Task goal:
Beginning with the line that contains "Reconstruct this image" and ending with the line that contains "def rz(r): return Z0 - r * H", reproduce each line exactly; include both and add nothing.

[Scene script records]

○ ○ ○

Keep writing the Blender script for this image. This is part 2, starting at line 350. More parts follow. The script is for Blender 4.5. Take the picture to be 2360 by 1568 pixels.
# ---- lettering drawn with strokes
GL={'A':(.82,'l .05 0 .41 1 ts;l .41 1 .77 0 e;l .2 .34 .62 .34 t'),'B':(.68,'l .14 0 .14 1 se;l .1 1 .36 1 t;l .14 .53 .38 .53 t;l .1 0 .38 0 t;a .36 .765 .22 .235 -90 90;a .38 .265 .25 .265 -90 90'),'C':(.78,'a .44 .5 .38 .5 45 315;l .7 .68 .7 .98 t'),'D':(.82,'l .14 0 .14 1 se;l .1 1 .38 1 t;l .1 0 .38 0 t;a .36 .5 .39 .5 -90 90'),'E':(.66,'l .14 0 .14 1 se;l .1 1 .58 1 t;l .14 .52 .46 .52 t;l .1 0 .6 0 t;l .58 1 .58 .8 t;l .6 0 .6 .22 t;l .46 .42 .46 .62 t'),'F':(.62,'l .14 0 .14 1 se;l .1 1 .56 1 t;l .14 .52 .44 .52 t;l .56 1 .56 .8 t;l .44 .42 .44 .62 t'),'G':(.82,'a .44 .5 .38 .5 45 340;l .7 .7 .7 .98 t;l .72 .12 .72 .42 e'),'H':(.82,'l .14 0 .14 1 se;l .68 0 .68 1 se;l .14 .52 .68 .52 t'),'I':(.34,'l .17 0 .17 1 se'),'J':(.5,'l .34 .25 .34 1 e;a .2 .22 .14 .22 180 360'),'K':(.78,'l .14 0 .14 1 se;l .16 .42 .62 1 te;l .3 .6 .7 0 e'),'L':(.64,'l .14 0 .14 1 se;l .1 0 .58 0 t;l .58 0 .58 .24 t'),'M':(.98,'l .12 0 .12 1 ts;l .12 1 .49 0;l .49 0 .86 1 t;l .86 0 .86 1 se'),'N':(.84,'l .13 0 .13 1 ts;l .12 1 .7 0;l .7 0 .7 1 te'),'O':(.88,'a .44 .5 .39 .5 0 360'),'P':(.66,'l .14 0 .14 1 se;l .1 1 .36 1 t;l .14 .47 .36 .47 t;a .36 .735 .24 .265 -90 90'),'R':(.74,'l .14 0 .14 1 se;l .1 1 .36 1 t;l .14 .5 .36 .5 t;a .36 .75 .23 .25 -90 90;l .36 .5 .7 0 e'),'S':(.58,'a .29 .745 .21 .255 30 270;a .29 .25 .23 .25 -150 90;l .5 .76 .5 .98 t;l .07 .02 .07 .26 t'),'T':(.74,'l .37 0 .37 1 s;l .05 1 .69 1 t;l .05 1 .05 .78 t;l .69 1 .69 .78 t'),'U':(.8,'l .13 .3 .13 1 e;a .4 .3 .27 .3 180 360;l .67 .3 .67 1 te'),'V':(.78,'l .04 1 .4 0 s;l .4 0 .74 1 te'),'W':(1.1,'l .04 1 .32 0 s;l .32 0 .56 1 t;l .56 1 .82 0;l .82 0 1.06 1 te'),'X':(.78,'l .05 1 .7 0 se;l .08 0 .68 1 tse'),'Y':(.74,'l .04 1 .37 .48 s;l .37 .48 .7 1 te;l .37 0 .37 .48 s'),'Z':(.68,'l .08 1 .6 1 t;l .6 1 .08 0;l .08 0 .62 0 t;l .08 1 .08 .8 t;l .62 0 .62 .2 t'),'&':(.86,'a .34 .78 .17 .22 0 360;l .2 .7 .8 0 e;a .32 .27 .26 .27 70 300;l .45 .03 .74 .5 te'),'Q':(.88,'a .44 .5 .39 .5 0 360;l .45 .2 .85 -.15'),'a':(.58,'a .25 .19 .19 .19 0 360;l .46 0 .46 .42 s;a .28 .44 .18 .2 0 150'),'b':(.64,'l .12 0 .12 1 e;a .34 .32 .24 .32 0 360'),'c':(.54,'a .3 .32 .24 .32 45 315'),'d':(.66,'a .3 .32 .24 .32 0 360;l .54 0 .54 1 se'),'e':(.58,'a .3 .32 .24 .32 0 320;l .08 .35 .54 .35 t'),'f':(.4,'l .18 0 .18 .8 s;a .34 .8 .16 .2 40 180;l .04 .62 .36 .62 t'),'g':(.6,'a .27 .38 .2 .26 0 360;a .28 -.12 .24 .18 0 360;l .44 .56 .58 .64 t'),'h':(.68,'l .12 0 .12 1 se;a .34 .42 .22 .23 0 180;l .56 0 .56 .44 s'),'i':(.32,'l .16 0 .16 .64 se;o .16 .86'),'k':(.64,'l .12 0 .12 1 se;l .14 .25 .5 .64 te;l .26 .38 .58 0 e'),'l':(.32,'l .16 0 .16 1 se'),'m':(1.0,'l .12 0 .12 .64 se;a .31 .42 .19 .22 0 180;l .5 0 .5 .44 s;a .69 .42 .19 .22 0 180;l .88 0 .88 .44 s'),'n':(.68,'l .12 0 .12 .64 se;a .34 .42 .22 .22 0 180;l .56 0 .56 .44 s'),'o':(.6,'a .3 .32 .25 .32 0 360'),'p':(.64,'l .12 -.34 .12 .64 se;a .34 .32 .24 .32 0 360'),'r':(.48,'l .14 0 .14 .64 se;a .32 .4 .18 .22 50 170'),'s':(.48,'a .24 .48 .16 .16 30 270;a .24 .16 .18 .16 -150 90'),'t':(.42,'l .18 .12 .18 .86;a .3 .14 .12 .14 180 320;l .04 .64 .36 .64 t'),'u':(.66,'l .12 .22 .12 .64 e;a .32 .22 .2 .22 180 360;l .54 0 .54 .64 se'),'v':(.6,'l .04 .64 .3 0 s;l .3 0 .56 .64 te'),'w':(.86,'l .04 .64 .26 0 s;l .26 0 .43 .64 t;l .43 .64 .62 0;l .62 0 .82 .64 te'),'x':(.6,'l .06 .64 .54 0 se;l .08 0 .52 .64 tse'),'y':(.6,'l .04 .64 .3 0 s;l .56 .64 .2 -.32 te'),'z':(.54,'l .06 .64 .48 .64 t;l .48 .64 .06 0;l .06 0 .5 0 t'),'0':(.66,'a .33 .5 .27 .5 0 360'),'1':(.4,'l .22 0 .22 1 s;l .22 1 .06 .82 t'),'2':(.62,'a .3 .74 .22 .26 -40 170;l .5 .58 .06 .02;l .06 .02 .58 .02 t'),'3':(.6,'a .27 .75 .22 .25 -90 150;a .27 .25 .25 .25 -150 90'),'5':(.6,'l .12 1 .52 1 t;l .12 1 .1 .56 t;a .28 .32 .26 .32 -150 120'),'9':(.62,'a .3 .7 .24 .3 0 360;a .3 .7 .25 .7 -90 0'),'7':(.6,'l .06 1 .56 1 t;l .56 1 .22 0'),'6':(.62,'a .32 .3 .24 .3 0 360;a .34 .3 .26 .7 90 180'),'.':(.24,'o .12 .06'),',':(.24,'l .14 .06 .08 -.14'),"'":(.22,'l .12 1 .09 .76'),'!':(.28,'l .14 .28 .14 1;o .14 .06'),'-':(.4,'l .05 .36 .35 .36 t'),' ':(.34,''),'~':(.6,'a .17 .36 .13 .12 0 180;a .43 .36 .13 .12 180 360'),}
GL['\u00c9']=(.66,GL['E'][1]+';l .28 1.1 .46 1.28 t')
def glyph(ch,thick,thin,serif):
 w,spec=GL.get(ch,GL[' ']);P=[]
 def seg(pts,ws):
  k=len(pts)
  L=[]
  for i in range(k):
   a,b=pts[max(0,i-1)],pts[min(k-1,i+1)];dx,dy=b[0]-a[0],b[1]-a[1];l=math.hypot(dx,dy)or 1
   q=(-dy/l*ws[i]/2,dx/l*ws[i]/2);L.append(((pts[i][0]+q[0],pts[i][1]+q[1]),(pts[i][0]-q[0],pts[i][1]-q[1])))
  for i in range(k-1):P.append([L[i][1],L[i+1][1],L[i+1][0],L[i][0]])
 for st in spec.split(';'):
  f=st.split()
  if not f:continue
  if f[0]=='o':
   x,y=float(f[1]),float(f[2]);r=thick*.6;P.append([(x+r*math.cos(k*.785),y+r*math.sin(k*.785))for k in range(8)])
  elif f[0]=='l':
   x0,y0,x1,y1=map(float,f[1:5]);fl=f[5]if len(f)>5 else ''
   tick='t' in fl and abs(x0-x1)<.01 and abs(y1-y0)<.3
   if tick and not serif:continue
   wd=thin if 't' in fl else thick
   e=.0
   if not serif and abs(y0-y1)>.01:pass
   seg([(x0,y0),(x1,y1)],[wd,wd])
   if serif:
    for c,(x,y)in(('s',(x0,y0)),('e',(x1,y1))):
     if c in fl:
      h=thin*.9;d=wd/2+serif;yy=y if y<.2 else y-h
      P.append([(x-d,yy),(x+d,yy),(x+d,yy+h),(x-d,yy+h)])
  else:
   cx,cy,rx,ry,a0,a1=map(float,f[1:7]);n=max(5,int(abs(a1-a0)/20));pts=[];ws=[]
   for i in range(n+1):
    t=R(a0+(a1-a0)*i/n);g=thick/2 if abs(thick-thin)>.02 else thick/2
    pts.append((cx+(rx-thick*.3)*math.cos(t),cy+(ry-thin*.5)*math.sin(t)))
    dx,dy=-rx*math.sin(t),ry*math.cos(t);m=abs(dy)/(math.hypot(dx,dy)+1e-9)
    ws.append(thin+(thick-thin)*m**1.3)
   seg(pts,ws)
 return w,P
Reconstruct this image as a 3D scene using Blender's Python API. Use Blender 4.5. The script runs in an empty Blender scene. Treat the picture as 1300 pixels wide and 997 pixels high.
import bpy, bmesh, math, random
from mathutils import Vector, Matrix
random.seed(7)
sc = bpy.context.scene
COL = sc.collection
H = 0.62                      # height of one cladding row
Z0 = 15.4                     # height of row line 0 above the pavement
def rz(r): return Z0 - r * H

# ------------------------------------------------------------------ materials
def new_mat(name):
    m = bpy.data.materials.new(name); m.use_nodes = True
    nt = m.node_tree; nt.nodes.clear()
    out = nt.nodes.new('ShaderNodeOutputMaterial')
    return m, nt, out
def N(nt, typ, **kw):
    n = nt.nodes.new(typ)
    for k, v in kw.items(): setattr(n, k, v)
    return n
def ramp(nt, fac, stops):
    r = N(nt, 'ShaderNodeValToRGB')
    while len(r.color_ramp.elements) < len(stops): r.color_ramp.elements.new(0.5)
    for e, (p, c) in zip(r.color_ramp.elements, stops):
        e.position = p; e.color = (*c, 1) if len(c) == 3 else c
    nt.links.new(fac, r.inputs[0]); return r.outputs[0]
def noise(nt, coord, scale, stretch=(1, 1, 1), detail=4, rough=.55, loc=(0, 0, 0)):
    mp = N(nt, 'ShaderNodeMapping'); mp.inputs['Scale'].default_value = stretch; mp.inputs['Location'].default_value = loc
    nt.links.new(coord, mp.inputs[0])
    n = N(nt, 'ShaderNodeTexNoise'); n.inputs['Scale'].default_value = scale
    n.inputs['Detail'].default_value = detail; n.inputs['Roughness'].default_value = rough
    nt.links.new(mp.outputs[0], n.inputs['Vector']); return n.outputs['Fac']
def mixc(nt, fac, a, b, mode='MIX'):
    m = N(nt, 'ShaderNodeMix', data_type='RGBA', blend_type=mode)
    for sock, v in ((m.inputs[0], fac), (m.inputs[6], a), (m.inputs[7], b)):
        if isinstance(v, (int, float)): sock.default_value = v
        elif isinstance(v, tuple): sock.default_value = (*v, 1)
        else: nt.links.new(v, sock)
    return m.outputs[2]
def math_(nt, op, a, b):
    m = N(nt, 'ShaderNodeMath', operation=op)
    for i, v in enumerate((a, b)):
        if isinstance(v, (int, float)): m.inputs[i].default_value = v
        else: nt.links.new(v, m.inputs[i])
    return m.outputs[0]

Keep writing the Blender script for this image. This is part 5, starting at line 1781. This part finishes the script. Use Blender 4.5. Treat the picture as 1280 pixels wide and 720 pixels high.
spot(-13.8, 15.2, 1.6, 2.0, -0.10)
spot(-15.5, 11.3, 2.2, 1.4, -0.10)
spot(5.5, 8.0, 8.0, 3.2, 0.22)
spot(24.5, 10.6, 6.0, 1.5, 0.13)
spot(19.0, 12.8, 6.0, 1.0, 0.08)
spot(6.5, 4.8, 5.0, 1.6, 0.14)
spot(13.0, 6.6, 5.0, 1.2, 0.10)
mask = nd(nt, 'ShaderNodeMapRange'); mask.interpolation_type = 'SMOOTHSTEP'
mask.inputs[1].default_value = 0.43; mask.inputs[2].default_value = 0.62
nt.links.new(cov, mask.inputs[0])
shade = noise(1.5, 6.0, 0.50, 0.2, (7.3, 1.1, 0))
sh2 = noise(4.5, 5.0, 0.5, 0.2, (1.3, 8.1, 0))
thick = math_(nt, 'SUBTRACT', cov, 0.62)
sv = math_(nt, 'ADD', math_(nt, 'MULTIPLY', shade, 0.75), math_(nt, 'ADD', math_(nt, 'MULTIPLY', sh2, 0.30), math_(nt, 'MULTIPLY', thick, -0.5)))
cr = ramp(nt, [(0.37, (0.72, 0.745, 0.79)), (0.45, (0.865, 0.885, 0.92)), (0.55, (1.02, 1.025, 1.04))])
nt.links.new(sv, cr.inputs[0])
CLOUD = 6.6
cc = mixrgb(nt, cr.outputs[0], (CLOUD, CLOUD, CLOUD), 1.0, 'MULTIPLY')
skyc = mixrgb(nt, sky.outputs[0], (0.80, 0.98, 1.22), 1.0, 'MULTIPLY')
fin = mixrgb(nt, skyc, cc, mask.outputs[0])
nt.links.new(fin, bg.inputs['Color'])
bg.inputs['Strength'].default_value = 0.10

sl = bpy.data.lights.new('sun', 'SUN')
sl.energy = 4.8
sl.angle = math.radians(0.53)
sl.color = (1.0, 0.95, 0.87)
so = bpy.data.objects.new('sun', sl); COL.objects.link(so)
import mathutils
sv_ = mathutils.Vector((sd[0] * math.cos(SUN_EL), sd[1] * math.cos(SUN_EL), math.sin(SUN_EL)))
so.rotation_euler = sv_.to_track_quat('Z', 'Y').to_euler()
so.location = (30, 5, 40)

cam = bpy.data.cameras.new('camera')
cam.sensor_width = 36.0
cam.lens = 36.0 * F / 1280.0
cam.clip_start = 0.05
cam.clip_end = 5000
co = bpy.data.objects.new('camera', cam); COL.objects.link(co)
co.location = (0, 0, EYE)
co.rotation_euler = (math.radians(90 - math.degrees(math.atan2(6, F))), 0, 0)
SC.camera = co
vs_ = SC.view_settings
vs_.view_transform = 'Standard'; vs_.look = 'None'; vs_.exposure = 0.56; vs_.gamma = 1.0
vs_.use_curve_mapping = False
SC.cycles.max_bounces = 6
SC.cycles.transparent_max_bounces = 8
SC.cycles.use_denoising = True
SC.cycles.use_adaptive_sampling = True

○ ○ ○

Reply:
Reconstruct this image as a 3D scene using Blender's Python API. Use Blender 4.5. The script runs in an empty Blender scene. Treat the picture as 1300 pixels wide and 997 pixels high.
import bpy, bmesh, math, random
from mathutils import Vector, Matrix
random.seed(7)
sc = bpy.context.scene
COL = sc.collection
H = 0.62                      # height of one cladding row
Z0 = 15.4                     # height of row line 0 above the pavement
def rz(r): return Z0 - r * H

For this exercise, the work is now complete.